- _SHORT PROBLEM_
The required output consists solely of the lines from the top of the listing through the line containing "t=np.clip((x-a)/(b-a),0,1);return t*t*(3-2*t)", transcribed exactly.

───

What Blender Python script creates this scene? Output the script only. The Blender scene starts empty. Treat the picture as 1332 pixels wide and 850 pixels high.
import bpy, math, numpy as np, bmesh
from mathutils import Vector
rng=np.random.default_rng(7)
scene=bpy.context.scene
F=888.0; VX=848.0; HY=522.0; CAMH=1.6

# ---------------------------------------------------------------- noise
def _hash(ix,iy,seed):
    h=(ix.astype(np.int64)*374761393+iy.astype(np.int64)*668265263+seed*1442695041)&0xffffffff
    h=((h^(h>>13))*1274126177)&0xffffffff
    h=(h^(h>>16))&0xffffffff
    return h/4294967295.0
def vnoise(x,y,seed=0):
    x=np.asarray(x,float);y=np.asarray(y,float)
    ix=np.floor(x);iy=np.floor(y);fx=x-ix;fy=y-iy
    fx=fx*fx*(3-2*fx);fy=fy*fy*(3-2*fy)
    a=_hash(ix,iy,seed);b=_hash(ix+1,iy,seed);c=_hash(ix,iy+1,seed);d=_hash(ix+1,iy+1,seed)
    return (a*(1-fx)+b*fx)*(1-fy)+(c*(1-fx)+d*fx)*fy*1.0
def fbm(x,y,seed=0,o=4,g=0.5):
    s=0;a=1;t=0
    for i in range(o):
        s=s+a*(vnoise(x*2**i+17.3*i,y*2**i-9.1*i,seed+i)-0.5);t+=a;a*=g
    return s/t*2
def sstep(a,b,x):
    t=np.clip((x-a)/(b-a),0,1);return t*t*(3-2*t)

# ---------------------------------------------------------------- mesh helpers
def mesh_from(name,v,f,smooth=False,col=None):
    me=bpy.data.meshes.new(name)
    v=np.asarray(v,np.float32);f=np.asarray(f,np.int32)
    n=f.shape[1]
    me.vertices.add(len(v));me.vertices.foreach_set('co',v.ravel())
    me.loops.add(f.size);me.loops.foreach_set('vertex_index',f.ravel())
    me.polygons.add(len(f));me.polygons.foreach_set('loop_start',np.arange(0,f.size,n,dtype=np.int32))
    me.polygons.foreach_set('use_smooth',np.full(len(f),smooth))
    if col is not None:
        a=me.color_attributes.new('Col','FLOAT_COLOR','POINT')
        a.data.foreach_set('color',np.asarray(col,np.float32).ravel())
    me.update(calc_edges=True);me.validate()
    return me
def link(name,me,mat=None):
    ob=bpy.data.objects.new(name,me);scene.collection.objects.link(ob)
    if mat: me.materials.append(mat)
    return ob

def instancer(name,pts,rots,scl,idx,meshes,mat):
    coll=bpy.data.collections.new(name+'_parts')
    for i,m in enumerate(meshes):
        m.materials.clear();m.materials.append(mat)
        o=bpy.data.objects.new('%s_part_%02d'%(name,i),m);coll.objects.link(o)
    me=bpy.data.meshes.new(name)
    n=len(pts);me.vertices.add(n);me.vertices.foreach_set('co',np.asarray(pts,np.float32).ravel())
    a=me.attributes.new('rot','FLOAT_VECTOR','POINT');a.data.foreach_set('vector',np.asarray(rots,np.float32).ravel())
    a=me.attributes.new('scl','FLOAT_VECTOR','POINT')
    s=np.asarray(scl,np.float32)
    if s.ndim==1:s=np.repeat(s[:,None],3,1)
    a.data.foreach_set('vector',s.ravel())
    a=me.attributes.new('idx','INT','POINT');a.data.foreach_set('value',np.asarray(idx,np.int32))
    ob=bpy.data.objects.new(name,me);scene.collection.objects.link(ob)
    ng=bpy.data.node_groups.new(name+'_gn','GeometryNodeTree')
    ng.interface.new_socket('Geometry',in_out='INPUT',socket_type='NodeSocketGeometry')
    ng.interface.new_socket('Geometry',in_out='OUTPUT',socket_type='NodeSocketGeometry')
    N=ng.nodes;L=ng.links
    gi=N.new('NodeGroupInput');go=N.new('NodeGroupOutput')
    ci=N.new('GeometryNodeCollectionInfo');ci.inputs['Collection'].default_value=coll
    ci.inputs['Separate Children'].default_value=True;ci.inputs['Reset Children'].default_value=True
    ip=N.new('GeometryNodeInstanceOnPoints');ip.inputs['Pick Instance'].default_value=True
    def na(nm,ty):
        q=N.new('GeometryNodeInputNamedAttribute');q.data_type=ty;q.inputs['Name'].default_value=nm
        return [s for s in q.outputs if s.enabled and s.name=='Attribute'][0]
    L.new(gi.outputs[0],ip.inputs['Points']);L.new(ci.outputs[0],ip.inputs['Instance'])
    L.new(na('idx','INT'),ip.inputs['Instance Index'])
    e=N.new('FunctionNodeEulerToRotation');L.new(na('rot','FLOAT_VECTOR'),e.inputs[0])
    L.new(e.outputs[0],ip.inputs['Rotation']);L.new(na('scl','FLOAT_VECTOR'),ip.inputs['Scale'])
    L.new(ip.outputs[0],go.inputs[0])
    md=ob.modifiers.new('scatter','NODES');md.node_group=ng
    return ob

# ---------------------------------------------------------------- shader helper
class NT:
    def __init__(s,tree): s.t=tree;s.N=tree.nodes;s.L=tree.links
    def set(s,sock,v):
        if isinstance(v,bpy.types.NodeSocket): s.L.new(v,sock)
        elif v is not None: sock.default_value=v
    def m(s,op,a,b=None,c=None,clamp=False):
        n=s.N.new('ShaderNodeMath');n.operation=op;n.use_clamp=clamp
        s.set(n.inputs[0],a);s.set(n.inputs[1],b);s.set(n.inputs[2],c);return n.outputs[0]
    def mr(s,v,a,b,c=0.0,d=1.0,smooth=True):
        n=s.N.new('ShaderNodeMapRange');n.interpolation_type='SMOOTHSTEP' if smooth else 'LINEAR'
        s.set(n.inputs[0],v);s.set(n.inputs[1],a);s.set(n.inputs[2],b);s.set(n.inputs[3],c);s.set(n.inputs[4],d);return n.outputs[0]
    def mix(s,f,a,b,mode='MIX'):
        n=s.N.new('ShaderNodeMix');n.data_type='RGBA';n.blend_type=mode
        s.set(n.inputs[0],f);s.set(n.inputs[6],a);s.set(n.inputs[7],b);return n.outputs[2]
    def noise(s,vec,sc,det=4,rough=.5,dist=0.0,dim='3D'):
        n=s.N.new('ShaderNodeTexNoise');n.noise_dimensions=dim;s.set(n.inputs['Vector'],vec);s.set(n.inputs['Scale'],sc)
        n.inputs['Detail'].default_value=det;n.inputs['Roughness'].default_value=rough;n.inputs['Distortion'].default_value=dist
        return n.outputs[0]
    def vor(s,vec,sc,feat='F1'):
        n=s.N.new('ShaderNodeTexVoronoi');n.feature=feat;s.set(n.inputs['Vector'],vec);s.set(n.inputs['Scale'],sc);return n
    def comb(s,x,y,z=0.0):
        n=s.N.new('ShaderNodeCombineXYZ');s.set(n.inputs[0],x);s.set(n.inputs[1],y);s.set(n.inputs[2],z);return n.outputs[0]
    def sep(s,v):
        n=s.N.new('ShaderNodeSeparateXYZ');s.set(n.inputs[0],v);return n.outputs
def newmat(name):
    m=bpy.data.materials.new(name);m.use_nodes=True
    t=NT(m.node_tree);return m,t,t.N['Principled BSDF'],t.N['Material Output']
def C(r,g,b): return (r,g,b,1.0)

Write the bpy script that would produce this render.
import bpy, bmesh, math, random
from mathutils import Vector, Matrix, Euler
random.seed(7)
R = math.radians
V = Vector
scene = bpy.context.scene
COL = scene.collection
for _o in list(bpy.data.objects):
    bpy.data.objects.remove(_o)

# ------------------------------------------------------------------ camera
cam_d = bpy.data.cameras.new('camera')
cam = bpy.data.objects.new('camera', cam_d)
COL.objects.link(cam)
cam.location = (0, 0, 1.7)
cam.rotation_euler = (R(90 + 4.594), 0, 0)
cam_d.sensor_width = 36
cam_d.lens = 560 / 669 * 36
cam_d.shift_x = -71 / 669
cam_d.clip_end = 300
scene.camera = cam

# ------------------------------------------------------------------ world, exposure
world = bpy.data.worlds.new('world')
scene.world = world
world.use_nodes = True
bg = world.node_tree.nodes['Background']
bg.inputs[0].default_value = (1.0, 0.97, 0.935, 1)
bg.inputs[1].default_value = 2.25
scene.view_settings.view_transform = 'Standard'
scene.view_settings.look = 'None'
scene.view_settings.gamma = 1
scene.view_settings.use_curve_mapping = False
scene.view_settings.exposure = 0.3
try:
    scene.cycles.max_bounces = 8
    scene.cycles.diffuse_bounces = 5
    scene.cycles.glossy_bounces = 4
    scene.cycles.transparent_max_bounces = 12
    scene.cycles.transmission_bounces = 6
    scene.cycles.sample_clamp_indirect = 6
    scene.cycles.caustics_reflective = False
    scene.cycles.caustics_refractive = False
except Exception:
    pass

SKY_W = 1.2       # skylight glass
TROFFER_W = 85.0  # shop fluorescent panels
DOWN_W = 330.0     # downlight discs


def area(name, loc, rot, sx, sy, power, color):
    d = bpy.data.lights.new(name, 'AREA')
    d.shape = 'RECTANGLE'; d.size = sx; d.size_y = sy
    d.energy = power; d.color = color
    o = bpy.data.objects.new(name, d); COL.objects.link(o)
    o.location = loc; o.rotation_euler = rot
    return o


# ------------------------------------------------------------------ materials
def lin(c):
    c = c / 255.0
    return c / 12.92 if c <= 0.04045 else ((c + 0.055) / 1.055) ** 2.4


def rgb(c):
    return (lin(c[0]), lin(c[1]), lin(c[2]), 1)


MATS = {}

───

- _OUTPUT BELOW_
What Blender Python script creates this scene? Output the script only. The Blender scene starts empty. Treat the picture as 1332 pixels wide and 850 pixels high.
import bpy, math, numpy as np, bmesh
from mathutils import Vector
rng=np.random.default_rng(7)
scene=bpy.context.scene
F=888.0; VX=848.0; HY=522.0; CAMH=1.6

# ---------------------------------------------------------------- noise
def _hash(ix,iy,seed):
    h=(ix.astype(np.int64)*374761393+iy.astype(np.int64)*668265263+seed*1442695041)&0xffffffff
    h=((h^(h>>13))*1274126177)&0xffffffff
    h=(h^(h>>16))&0xffffffff
    return h/4294967295.0
def vnoise(x,y,seed=0):
    x=np.asarray(x,float);y=np.asarray(y,float)
    ix=np.floor(x);iy=np.floor(y);fx=x-ix;fy=y-iy
    fx=fx*fx*(3-2*fx);fy=fy*fy*(3-2*fy)
    a=_hash(ix,iy,seed);b=_hash(ix+1,iy,seed);c=_hash(ix,iy+1,seed);d=_hash(ix+1,iy+1,seed)
    return (a*(1-fx)+b*fx)*(1-fy)+(c*(1-fx)+d*fx)*fy*1.0
def fbm(x,y,seed=0,o=4,g=0.5):
    s=0;a=1;t=0
    for i in range(o):
        s=s+a*(vnoise(x*2**i+17.3*i,y*2**i-9.1*i,seed+i)-0.5);t+=a;a*=g
    return s/t*2
def sstep(a,b,x):
    t=np.clip((x-a)/(b-a),0,1);return t*t*(3-2*t)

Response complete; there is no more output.